PWI: Menghambat tugas jurnalistik
Ketua Umum PWI Hendry Ch Bangun mengatakan, larangan untuk menyiarkan konten ekslusif jurnalisme investigasi sebagaimana yang dimuat pada Pasal 50 B Ayat (2) RUU Penyiaran tertanggal 27 Maret lalu, berbenturan dengan Undang-Undang Nomor 40 Tahun 1999 tentang Pers.
Hendry mengatakan, selama ini semua berita di seluruh platform masuk ke wilayah UU Pers dan ditangani oleh Dewan Pers, apabila ada sengketa atau pengaduan masyarakat.
"Kalau UU Penyiaran versi baru ini tetap seperti ini tentu ada benturan antara UU Pers dan UU Penyiaran yang baru," ujar Hendry saat dihubungi Tempo pada Senin, 13 Mei 2024.
Hendry menilai, kerja jurnalistik tidak boleh dibatasi dengan dalih apa pun. Pers bekerja untuk memenuhi hak masyarakat atas informasi yang benar. Larangan untuk menyiarkan konten ekslusif jurnalisme investigasi jelas berupaya menghambat tugas jurnalistik.
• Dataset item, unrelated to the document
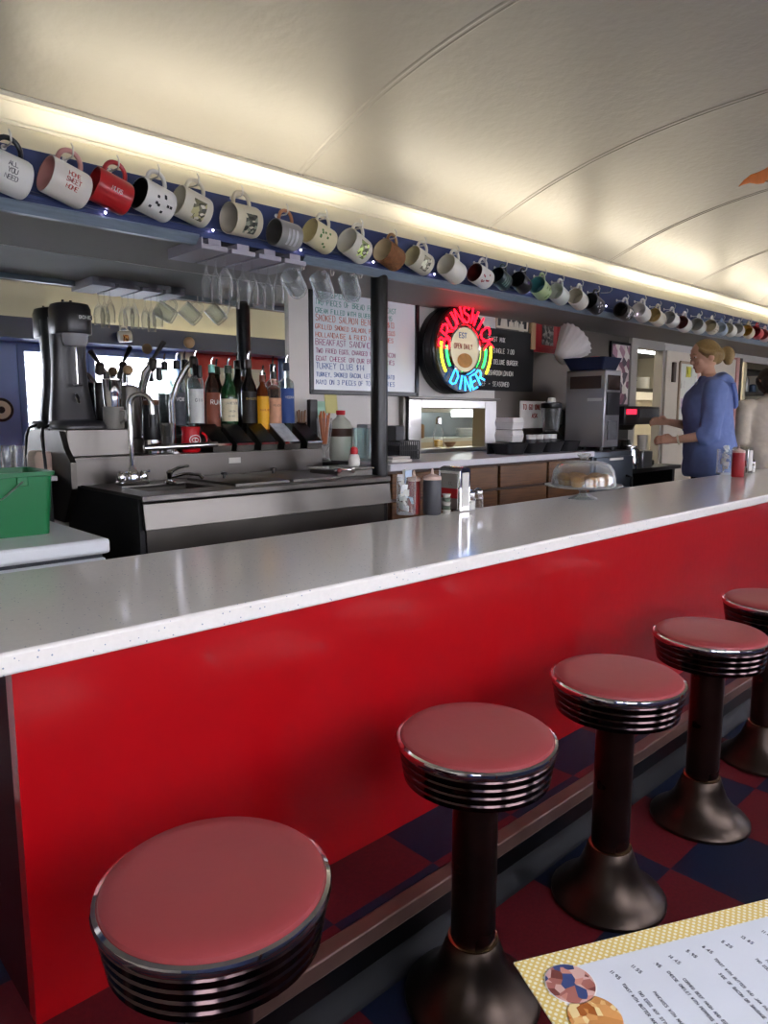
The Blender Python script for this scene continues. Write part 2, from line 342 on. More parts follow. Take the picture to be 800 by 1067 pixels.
# ---------------------------------------------------------------- window wall (behind the camera, seen in the mirror)
b = B(); Zs, Zt = .98, 1.80
xs = [X0]
for a, c in WINDOWS: xs += [a, c]
xs.append(X1)
DR = (3.80, 4.62)                                         # red door bay
for i in range(0, len(xs), 2):
    b.box(xs[i], xs[i+1], YF-.1, YF, 0, 2.5)
for a, c in WINDOWS:
    b.box(a, c, YF-.1, YF, 0, Zs); b.box(a, c, YF-.1, YF, Zt, 2.5)
struct(b.build('wall_front', mat('blue_window_wall', '#7f98dc', .35, var=.08), loc=(0, 0, 0)))
struct(B().box(X0, X1, YF, YF+.02, 2.07, 2.45).build('wall_front_upper', mat('cream_front_upper', '#e6e4da', .5, var=.04)))
frost = mat('frosted_window', '#c8d4d0', .5)
def frosted():
    M = bpy.data.materials.new('speckled_window_film'); M.use_nodes = True; n = M.node_tree; n.nodes.clear()
    out = n.nodes.new('ShaderNodeOutputMaterial'); tr = n.nodes.new('ShaderNodeBsdfTransparent'); tl = n.nodes.new('ShaderNodeBsdfTranslucent'); df = n.nodes.new('ShaderNodeBsdfDiffuse')
    t = n.nodes.new('ShaderNodeTexCoord'); no = n.nodes.new('ShaderNodeTexNoise'); no.inputs['Scale'].default_value = 26; no.inputs['Detail'].default_value = 6
    n.links.new(t.outputs['Object'], no.inputs['Vector']); cr = n.nodes.new('ShaderNodeValToRGB')
    e = cr.color_ramp.elements; e[0].position = .35; e[0].color = lin('#8a9a8c'); e[1].position = .66; e[1].color = lin('#f0f4f2')
    e2 = cr.color_ramp.elements.new(.48); e2.color = lin('#c0bcc8')
    n.links.new(no.outputs['Fac'], cr.inputs[0]); n.links.new(cr.outputs[0], tl.inputs['Color']); n.links.new(cr.outputs[0], tr.inputs['Color'])
    ms = n.nodes.new('ShaderNodeMixShader'); ms.inputs[0].default_value = .35
    n.links.new(tr.outputs[0], ms.inputs[1]); n.links.new(tl.outputs[0], ms.inputs[2]); n.links.new(ms.outputs[0], out.inputs[0]); return M
fm = frosted()
for i, (a, c) in enumerate(WINDOWS):
    w = struct(B().box(a, c, YF-.06, YF-.055, Zs, Zt).build('window_%d' % (i+1), fm))
    f = B()
    for x0, x1, z0, z1 in ((a-.04, a+.02, Zs-.04, Zt+.04), (c-.02, c+.04, Zs-.04, Zt+.04), (a, c, Zs-.04, Zs+.02), (a, c, Zt-.02, Zt+.04)): f.box(x0, x1, YF-.03, YF+.02, z0, z1)
    f.build('window_frame', mat('blue_window_frame', '#5a76b6', .3), w, bevel=.004)
# header beam over the windows with its own cove lamps
struct(B().box(X0, X1, YF+.30, YF+.34, 1.86, 2.035).box(X0, X1, YF, YF+.30, 1.86, 1.88).build('trim_12', blue), 'blue header board over the windows')
# red door bay
struct(B().box(DR[0], DR[1]+.2, YF, YF+.03, .0, 1.86).build('door_1', mat('red_door_paint', '#c8302c', .4)))
struct(B().box(DR[0]+.25, DR[1]+.0, YF+.03, YF+.05, 1.2, 1.72).build('trim_13', mat('pale_board', '#d9dccf', .5)))
struct(B().box(3.62, 3.78, YF, YF+.04, .0, 1.86).build('trim_14', cream))
struct(B().box(-30, 30, -30, YF-.4, -.3, -.2).build('ground', mat('grey_ground_outside', '#8a8c86', .8, var=.2)))

# ---------------------------------------------------------------- soffit / mug beam
YB = 2.45
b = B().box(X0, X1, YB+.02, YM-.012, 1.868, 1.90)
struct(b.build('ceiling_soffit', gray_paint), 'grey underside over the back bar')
b = B().box(X0, X1, YB, YB+.02, 1.885, 2.033)
b.box(X0, X1, YB+.002, YB+.02, 1.865, 1.887)
struct(b.build('trim_15', blue, bevel=.002), 'long navy blue beam board carrying the mug hooks')
struct(B().box(X0, X1, YB-.006, YB, 1.899, 1.903).build('trim_16', blue))
b = B().loft([[(x, YB-.004, 1.872), (x, YB-.004, 1.868), (x, YB+.022, 1.843), (x, YB+.045, 1.843), (x, YB+.045, 1.868), (x, YB, 1.875)] for x in (X0, 1.380)]).loft([[(x, YB-.004, 1.872), (x, YB-.004, 1.868), (x, YB+.022, 1.843), (x, YB+.045, 1.843), (x, YB+.045, 1.868), (x, YB, 1.875)] for x in (1.862, X1)])
struct(b.build('trim_17', lblue), 'lower lip of the blue beam, paled as if reflecting the counter')
# cove lamps on top of the soffit
lampm = mat('lit_fluorescent_tube', '#fff3dc', .5, em=20, var=.02)
for i, (a, c) in enumerate(((1.0, 2.6), (3.0, 4.95), (5.25, 7.4), (7.7, 9.6))):
    t = thing('fluorescent_lamp', ['warm fluorescent cove lamp over the stemware racks', 'warm fluorescent cove lamp above the neon sign', 'warm fluorescent cove lamp above the doorway', 'warm fluorescent cove lamp at the far end of the beam'][i], 'lamp', ((a+c)/2, 2.82, 1.90))
    B().box(a, c, 2.89, 2.96, 1.90, 2.10).box(a, c, 2.955, 2.96, 2.10, 2.182).build('housing', white, t)  # thin rear flange is unseen, added to keep direct light off the upper wall
    B().cyl((a, 2.92, 2.14), .014, 0, c-a, 12, RY(PI/2)).build('tube', lampm, t)
    for q in (a, c): B().box(q-.012, q+.012, 2.90, 2.94, 2.10, 2.158).build('socket', white, t)
lampm2 = mat('lit_tube_cool', '#ffe6b0', .5, em=5, var=.02)
for i, (a, c) in enumerate(((-1.5, 1.6), (2.4, 4.4), (4.8, 9.0))):
    t = thing('fluorescent_lamp', ['warm fluorescent lamp over the nearest windows', 'warm fluorescent lamp behind the header over the red door', 'long warm fluorescent lamp over the far windows'][i], 'lamp', ((a+c)/2, YF+.14, 1.88))
    B().box(a, c, YF+.1, YF+.2, 1.88, 1.91).build('housing', white, t)
    B().cyl((a, YF+.15, 1.935), .014, 0, c-a, 12, RY(PI/2)).build('tube', lampm2, t)
# column
b = B().cyl((2.325, 2.50, 0), .040, .152, 1.867, 28)
col = struct(b.build('trim_18', blackpaint), 'black round steel column at the end of the bar sink')
# pilaster beside the mirror
struct(B().box(2.215, 2.345, YM-.03, YM-.001, .9, 1.866).build('trim_19', mat('pale_pilaster_paint', '#d8d2ca', .4), bevel=.003), 'pale trim board beside the mirror')
mir = B().box(-1.9, 2.215, YM-.012, YM-.002, 1.0, 1.866).build('wall_mirror', mat('silvered_mirror', '#e9eeee', .012, 1, var=.01))
tag(mir, 'wide wall mirror behind the bottles under the soffit', 'mirror')

# ---------------------------------------------------------------- counter
ct = thing('diner_counter', 'long lunch counter with speckled white top and glossy red front', 'counter', (3.5, 1.5, PL))
Zc = .8515
B().box(.20, 8.2, 1.19, 1.815, Zc-.0385, Zc).build('countertop', quartz, ct, bevel=.006)
B().box(.33, 8.2, 1.244, 1.28, PL, Zc-.0385).build('front_panel', red_paint, ct)
B().box(.33, .36, 1.28, 1.75, PL, Zc-.0385).build('end_panel', mat('shaded_red_paint', '#38060f', .7, spec=.15), ct)  # red darkened in the colour itself, for the shade on this end
B().box(.36, 8.2, 1.72, 1.75, PL, Zc-.0385).build('back_panel', white, ct)

# ---------------------------------------------------------------- stools
vinyl = mat('worn_red_vinyl', '#9a3c3e', .40, var=.12, scale=7, bump=.04, bscale=40, spec=.9, rvar=.07)
band = mat('smoked_chrome_band', '#4a3c3c', .14, 1, var=.3, scale=8)
bronze = mat('worn_bronze_metal', '#4e3a34', .3, 1, var=.4, scale=9, rvar=.1)
basem = mat('tarnished_base_metal', '#463c35', .36, 1, var=.45, scale=14, rvar=.12, bump=.03)
def stool_proto(loc, label):
    t = thing('counter_stool', label, 'stool', loc, 0, 'red counter stools along the step')
    K = dict(world=False)
    B().lathe([(.142, .001), (.142, .010), (.136, .018), (.118, .030), (.094, .052), (.075, .080), (.063, .110), (.054, .137), (.05, .14)], seg=40).build('base', basem, t, **K)
    B().lathe([(.0475, .137), (.052, .138), (.0525, .142), (.0475, .144)], seg=32).build('collar', mat('brass_collar', '#a08a6a', .25, 1), t, **K)
    B().lathe([(.0465, .142), (.0465, .502)], seg=32).build('pole', bronze, t, **K)
    p = [(.04, .497), (.125, .499)]
    z = .499
    for k in range(4):
        p += [(.143+.003*k, z), (.147+.003*k, z+.003), (.148+.003*k, z+.012), (.146+.003*k, z+.0155), (.140+.003*k, z+.017)]; z += .017
    p += [(.04, z)]
    B().lathe(p, seg=56).build('ribbed_band', band, t, **K)
    B().lathe([(.12, .577), (.157, .577), (.1605, .581), (.1615, .587), (.1595, .592), (.154, .594), (.149, .591), (.12, .59)], c=(0,0,-.011), seg=56).build('trim_ring', chrome, t, **K)
    B().lathe([(.10, .583), (.149, .586), (.152, .592), (.1505, .599), (.145, .603), (.12, .606), (.07, .608), (0, .609)], c=(0,0,-.011), seg=56).build('seat_cushion', vinyl, t, **K)
    return t
sl = ['nearest red vinyl counter stool, cut by the bottom edge', 'second nearest red counter stool, beside the menu corner', 'third red counter stool from the front, its bell base fully seen', 'fourth red counter stool, before the last one', 'farthest red counter stool, cut by the right edge']
spots = [(.455, .823), (1.072, .866), (1.577, .836), (2.10, .826), (2.64, .835)]
s0 = stool_proto((*spots[0], 0), sl[0])
for (x, y), l in zip(spots[1:], sl[1:]): dup(s0, (x, y, 0), l)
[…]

Padahal, kata Hendry, jurnalistik investigasi amat dibutuhkan karena sumber-sumber resmi sulit memberikan informasi yang dibutuhkan oleh wartawan. Hal ini berlaku tidak hanya di media cetak tapi termasuk juga media penyiaran.
Selain itu, RUU Penyiaran ini juga akan mengakibatkan adanya bentrok penyelesaian pengaduan yang akan membuat bingung masyarakat dan pelaku pers. Pasalnya, selama ini KPI hanya mengurusi isi siaran non berita. Dengan usulan UU Penyiaran baru ini, KPI punya kewenangan juga soal berita.
"Bahkan istilah penyiaran diperluas ke semua jenis siaran termasuk di medsos," ujar dia.
AJI: Upaya membungkam pers
Sekretaris Jenderal AJI Bayu Wardhana meminta agar DPR menghapus pasal bermasalah dalam RUU Penyiaran. Salah satu pasal yang dinilai bermasalah, adalah pasal 56 Ayat (2) butir c.
Pasal ini mengatur ihwal pelarangan media menayangkan konten atau siaran eksklusif jurnalisme investigasi. Bayu mengatakan, Pasal tersebut jelas membingungkan.
"Ini sebuah upaya pembungkaman pers yang sangat nyata," kata Bayu saat dihubungi, Sabtu, 11 Mei 2024.
DPR, lanjut Bayu, mestinya menjadikan Undang-Undang Nomor 40 Tahun 1999 tentang Pers sebagai rujukan utama dalam penyusunan pasal yang mengatur tentang penyiaran karya jurnalistik. Akan tetapi, konsideran draft RUU Penyiaran tidak mencantumkan Undang-Undang Pers sama sekali.
Karenanya, Bayu meminta pasal tersebut harus dihapus sebab tidak ada dasar yang jelas bagi DPR untuk melakukan pelarangan terhadap media dalam menayangkan atau menyiarkan konten eksklusif jurnalisme investigasi. "Bila dibiarkan ini menghambat kebebasan pers. AJI menolak RUU Penyiaran," ujar Bayu.
Selain Pasal 56 Ayat (2) butir c, AJI juga menyoroti pasal 25 Ayat (1) butir q yang mengatur ihwal sengketa jurnalistik. Menurut Bayu, peluang tumpang tindih kewenangan dalam penyelesaian sengketa jurnalistik antara Komisi Penyiaran Indonesia (KPI) Dewan Pers di pasal tersebut tidak relevan.
Sebab, selama ini kasus sengketa jurnalistik di penyiaran selalu ditangani oleh Dewan Pers. Draf RUU Penyiaran, kata Bayu, seakan bertujuan mengambil alih wewenang Dewan Pers dan akan membuat rumit sengketa jurnalistik. "Ini bermasalah dan harus ditolak," ucapnya.